Based on Harris's capacitive sensor technology, Apple is currently leading the way. Goodix, on the other hand, has increased the pixel depth, upgrading Apple's 8-bit pixels to 16-bit. Both boost and modulation methods require an additional chip to address the penetration issue. These two methods share the characteristics of high penetration, high power consumption, and high cost (multiple chips).
2. Pure capacitor type
The origins of pure capacitor technology lie in the principle of parallel-plate capacitors from the 1980s. Since 20 years have passed, the patent for this technology has expired and become a public domain patent, therefore there is no risk of patent infringement.

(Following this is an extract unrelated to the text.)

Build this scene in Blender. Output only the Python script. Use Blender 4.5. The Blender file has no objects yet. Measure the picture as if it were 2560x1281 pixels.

Pure capacitive technology uses a single-chip design with a charge pump structure, eliminating the need for external driver chips to eliminate parasitic capacitance and also eliminating the need for metal rings. Currently, chip manufacturers using pure capacitive technology include Feinger, Mairui Microelectronics, and Aegis, while Goodix has also recently launched a single-chip product.
The image below is an illustration of the patent application filed by Feinger. The PIXEL design requires only a few switching transistors, along with a feedback circuit and corresponding processing timing, to eliminate parasitic capacitance, FPNs between PIXELs, and power supply interference. Its advantages include a simple circuit structure, no need for external driver chips, low power consumption, a yield rate exceeding 99%, and low cost.
In summary, sensors using pure capacitive technology have advantages such as low cost (single chip) and low power consumption (one-quarter that of RF sensors). However, this technology places higher demands on semiconductor process technology and sensor design teams.
A comparison of the two main technologies for fingerprint recognition sensors reveals a price difference stemming from the technology itself: fingerprint sensors using boost or modulation technologies require multiple chips, resulting in higher costs; while fingerprint sensors using pure capacitive technology require only a single chip, leading to lower costs. As semiconductor processes advance and sensor design teams improve their skills, the cost advantage of pure capacitive technology will become increasingly apparent.